Il fatto è che per due stagioni, dal 2009, la Casa Rossa di Alfredo Panzini, Casa Moretti a Cesenatico, la casa natale di Renato Serra a Cesena, il Cardello di Alfredo Oriani a Casola Valsenio, il Museo Casa Pascoli a San Mauro, Casa Monti ad Alfonsine, Villa Saffi a San Varano di Forlì, siano state dimore aperte nella dimensione più vera del vivere quotidiano dei loro illustri abitatori. Tutti in cucina, insomma. Per gustare certi "assaggi marini" offerti da Casa Moretti, o per ritrovare Oriani esperto di gastronomia, o per gustare i piatti patriottici alla Saffi, o saperne di più su Panzini gourmet fra pietanze e parole.


Dopo le case degli scrittori, entriamo in quella che è oggi chiamata la casa di Pellegrino Artusi a Forlimpopoli, con la sua biblioteca, i luoghi di degustazione e lo splendido complesso chiesastico dei Servi, a pianta circolare, eretto all'inizio del Cinquecento (ma poi modificato nel primo Settecento) con un capolavoro pittorico assoluto come la grande Annunciazione di Marco Palmezzano del 1533. All'interno del complesso dei Servi, da qualche anno, si tengono le mostre dei "Mangiari dipinti", con le invenzioni figurative di artisti contemporanei romagnoli.

Come si sa, cibo e pittura sono stati di frequente associati in eventi espositivi, anche di grande respiro, dall'antico alla più stretta attualità. In particolare il Novecento è stato servito su tavole talvolta sfarzosamente imbandite. Nulla a che vedere con la rassegna di Forlimpopoli e con la sua semplice aspirazione a realizzare, nel tempo, una sorta di ricettario dipinto con le rappresentazioni gratuitamente offerte da singoli artisti d'oggi.

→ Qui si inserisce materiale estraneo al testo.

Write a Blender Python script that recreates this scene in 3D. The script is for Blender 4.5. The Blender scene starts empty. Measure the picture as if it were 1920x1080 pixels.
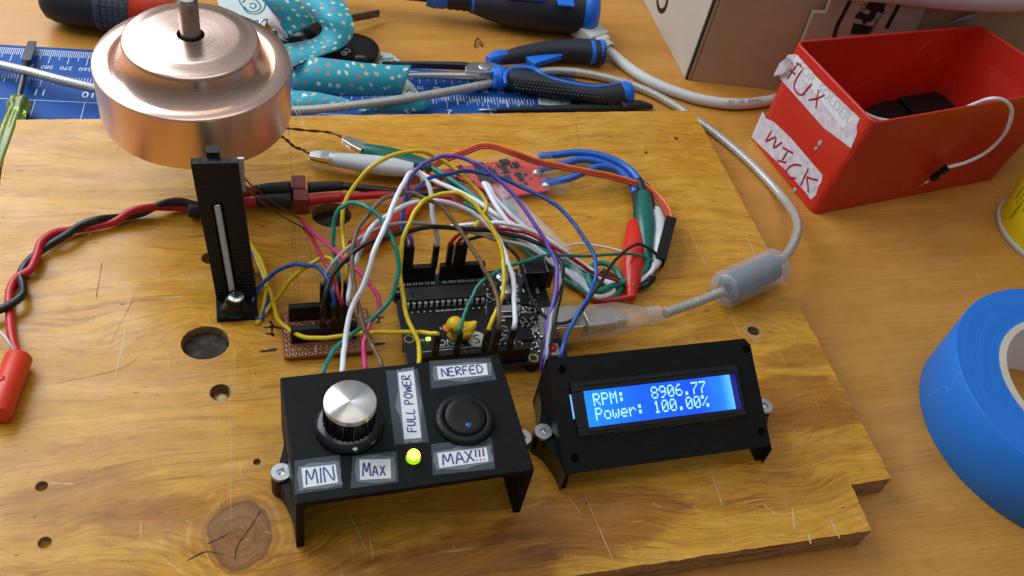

Omaggi alla cucina artusiana, insomma; mentre, d'altra parte, si riaffacciano certe questioni che investono direttamente il campo dell'arte: se, per esempio, si possa ancora parlare di generi pittorici e dunque, seppure occultati nella sfera simbolica, di "paesaggi" o di "nature morte".

Il lughese Giuseppe Tampieri, decano dell'arte italiana, al quale è stata dedicata la prima edizione di "Mangiari dipinti" nel 2008, in una bella autopresentazione ha scritto che "questa nobile arte non si è mai liberata completamente del marchio assegnatole di arte minore"; aggiungendo poi che, semmai, "sarebbe anche opportuno riconsiderare la malaugurata, lugubre e fuorviante definizione di 'natura morta', come hanno fatto i paesi anglosassoni che, più sensibilmente, la chiamano stilleben e still life, cioè natura silenziosa".

Il fatto è che Tampieri, e poi a seguire il forlimpopolese, corianese d'adozione Cesare Filippi (da pochi mesi scomparso), il cesenate Ugo Pasini, il fusignanese Marino Trioschi, con le loro pietanze dipinte, hanno semplicemente dimostrato che la natura può ancora rivivere nella pittura come fine e come mezzo per esprimersi.

A proposito di "gusto", si può invece qui osservare che, nelle diversità degli stili e dei linguaggi espressivi, edizione dopo edizione si è comunque percepita una dominante rappresentativa, sostanzialmente a base di "mangiari" semplici e tradizionali, dipinti in contesti familiari e domestici: piatti con uova, piatti con pesci, piatti con fagioli, tanto pane, prosciutti, salami, frutta di ogni tipo, verdure, piadine a volontà, tra cesti contadini, terraglie, piatti rustici (nei quadri di Tampieri e di Filippi) e qualche nobile ceramica faentina (che ha fatto bella mostra di sé nelle composizioni vagamente metafisiche di Pasini). Se poi neppure nelle colazioni all'aperto di Trioschi, sulle tovaglie quadrettate distese sulla spiaggia, vi è stata traccia di un qualche food extrartusiano, allora si può essere certi che - come va auspicando il sindaco di Forlimpopoli, Paolo Zoffoli - la cucina di casa rimane ancora, per fortuna, la cucina di tutti.